### REQUIREMENT
With the pictures left out, copy the listing below exactly.

### SOURCE DATA
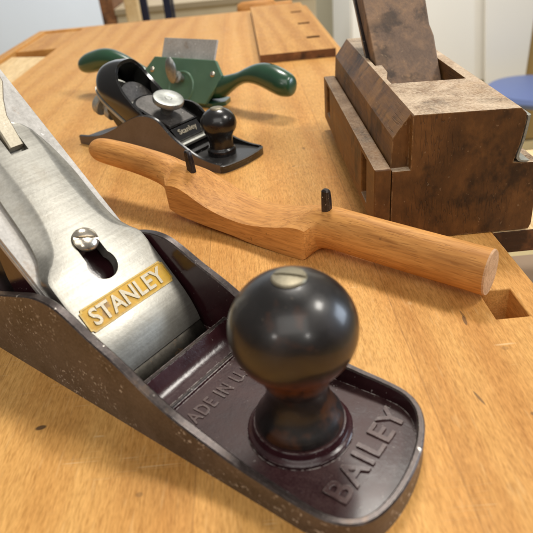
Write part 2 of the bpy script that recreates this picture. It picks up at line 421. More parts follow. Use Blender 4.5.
M['blue'] = plain('blue_plastic', sr(100, 116, 162), .45, 0, .05, 20)
M['navy'] = plain('navy_paint', sr(22, 30, 56), .4, 0, .05, 20)
M['floor'] = plain('floor_lino', sr(196, 176, 130), .5, 0, .05, 6)

def knobwood(name, base, worn, zlo, zhi, rough=.2):
    g = G(name)
    z = g.sep()[2]
    n = g.noise(90, None, 4, .65); s2 = g.noise(1, g.map((420, 420, 60)), 3)
    zz = g.math('ADD', z, g.math('MULTIPLY', g.math('SUBTRACT', n, .5), .010))
    m = g.math('MULTIPLY', g.math('MULTIPLY', g.sm(zz, (zlo + 4) * S, zhi * S, 1, 0), g.sm(zz, (zlo - 6) * S, zlo * S)), g.sm(n, .25, .5))
    col = g.mix(g.sm(n, .4, .7), base, tuple(c * 2.2 for c in base))
    col = g.mix(g.math('MULTIPLY', m, .75), col, worn)
    sp = g.sm(g.noise(520, None, 3, .7), .66, .74)
    col = g.mix(g.math('MULTIPLY', sp, .35), col, sr(120, 104, 88))
    rb = g.sm(g.noise(34, g.map((1, 1, 1), (3, 6, 2)), 4, .7), .56, .68)
    col = g.mix(g.math('MULTIPLY', rb, .30), col, worn)
    g.bump(s2, .0001, .3)
    return g.fin(col, g.math('MULTIPLY_ADD', n, .45, rough - .06), 0, .5, .45, .17)
M['knob'] = knobwood('dark_stained_knob', sr(20, 16, 15), sr(116, 66, 32), 30, 41, .24)
M['blackknob'] = plain('black_knob', sr(24, 22, 22), .28, 0, .3, 200, .04, .3)

# ================================================================== BENCH PLANE (foreground)
SX, SY, SYAW = 34.910, 104.028, -0.692
bp = thing('bench_plane', 'large iron bench plane with dark round front knob and nickel lever cap reading STANLEY', 'plane', SX, SY, 0, SYAW)
W = 27.4
Hs = [(-240, 10), (-215, 11), (-190, 16), (-170, 24), (-156, 30.5), (-147, 33.5), (-137, 36.6), (-129, 39), (-121, 40.2), (-114, 39.6), (-107, 36.8), (-99.5, 33),
      (-92, 29.8), (-85, 26.6), (-78, 22.6), (-74, 20.6), (-65, 16.8), (-55, 14.3), (-45, 12.2), (-36, 11), (-20, 10), (0, 9.4), (9, 9.4)]
toe = cr([(-30, 27.4), (-22, 27.4), (-14.5, 26.5), (-8.5, 23), (-4, 16.5), (-1, 7.5), (.4, -2), (.3, -11), (-1.4, -18.6), (-5, -23.6), (-10.5, -26.4), (-18, -27.4), (-30, -27.4)], 5)
Hs_s = cr(Hs, 4)
path = [(u, W) for u in range(-240, -30, 3)] + toe + [(u, -W) for u in range(-33, -241, -3)]
path = [(-240 + 0, W)] + path[1:]
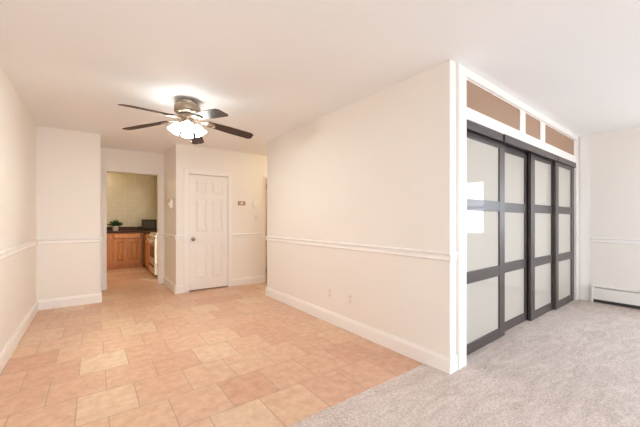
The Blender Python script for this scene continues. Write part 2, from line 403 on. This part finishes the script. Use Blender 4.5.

### WRITTEN RESPONSE
Write part 2 of the bpy script that recreates this picture. It picks up at line 421. More parts follow. Use Blender 4.5.
M['blue'] = plain('blue_plastic', sr(100, 116, 162), .45, 0, .05, 20)
M['navy'] = plain('navy_paint', sr(22, 30, 56), .4, 0, .05, 20)
M['floor'] = plain('floor_lino', sr(196, 176, 130), .5, 0, .05, 6)

def knobwood(name, base, worn, zlo, zhi, rough=.2):
    g = G(name)
    z = g.sep()[2]
    n = g.noise(90, None, 4, .65); s2 = g.noise(1, g.map((420, 420, 60)), 3)
    zz = g.math('ADD', z, g.math('MULTIPLY', g.math('SUBTRACT', n, .5), .010))
    m = g.math('MULTIPLY', g.math('MULTIPLY', g.sm(zz, (zlo + 4) * S, zhi * S, 1, 0), g.sm(zz, (zlo - 6) * S, zlo * S)), g.sm(n, .25, .5))
    col = g.mix(g.sm(n, .4, .7), base, tuple(c * 2.2 for c in base))
    col = g.mix(g.math('MULTIPLY', m, .75), col, worn)
    sp = g.sm(g.noise(520, None, 3, .7), .66, .74)
    col = g.mix(g.math('MULTIPLY', sp, .35), col, sr(120, 104, 88))
    rb = g.sm(g.noise(34, g.map((1, 1, 1), (3, 6, 2)), 4, .7), .56, .68)
    col = g.mix(g.math('MULTIPLY', rb, .30), col, worn)
    g.bump(s2, .0001, .3)
    return g.fin(col, g.math('MULTIPLY_ADD', n, .45, rough - .06), 0, .5, .45, .17)
M['knob'] = knobwood('dark_stained_knob', sr(20, 16, 15), sr(116, 66, 32), 30, 41, .24)
M['blackknob'] = plain('black_knob', sr(24, 22, 22), .28, 0, .3, 200, .04, .3)

# ================================================================== BENCH PLANE (foreground)
SX, SY, SYAW = 34.910, 104.028, -0.692
bp = thing('bench_plane', 'large iron bench plane with dark round front knob and nickel lever cap reading STANLEY', 'plane', SX, SY, 0, SYAW)
W = 27.4
Hs = [(-240, 10), (-215, 11), (-190, 16), (-170, 24), (-156, 30.5), (-147, 33.5), (-137, 36.6), (-129, 39), (-121, 40.2), (-114, 39.6), (-107, 36.8), (-99.5, 33),
      (-92, 29.8), (-85, 26.6), (-78, 22.6), (-74, 20.6), (-65, 16.8), (-55, 14.3), (-45, 12.2), (-36, 11), (-20, 10), (0, 9.4), (9, 9.4)]
toe = cr([(-30, 27.4), (-22, 27.4), (-14.5, 26.5), (-8.5, 23), (-4, 16.5), (-1, 7.5), (.4, -2), (.3, -11), (-1.4, -18.6), (-5, -23.6), (-10.5, -26.4), (-18, -27.4), (-30, -27.4)], 5)
Hs_s = cr(Hs, 4)
path = [(u, W) for u in range(-240, -30, 3)] + toe + [(u, -W) for u in range(-33, -241, -3)]
path = [(-240 + 0, W)] + path[1:]
The Blender Python script for this scene continues. Write part 2, from line 403 on. This part finishes the script. Use Blender 4.5.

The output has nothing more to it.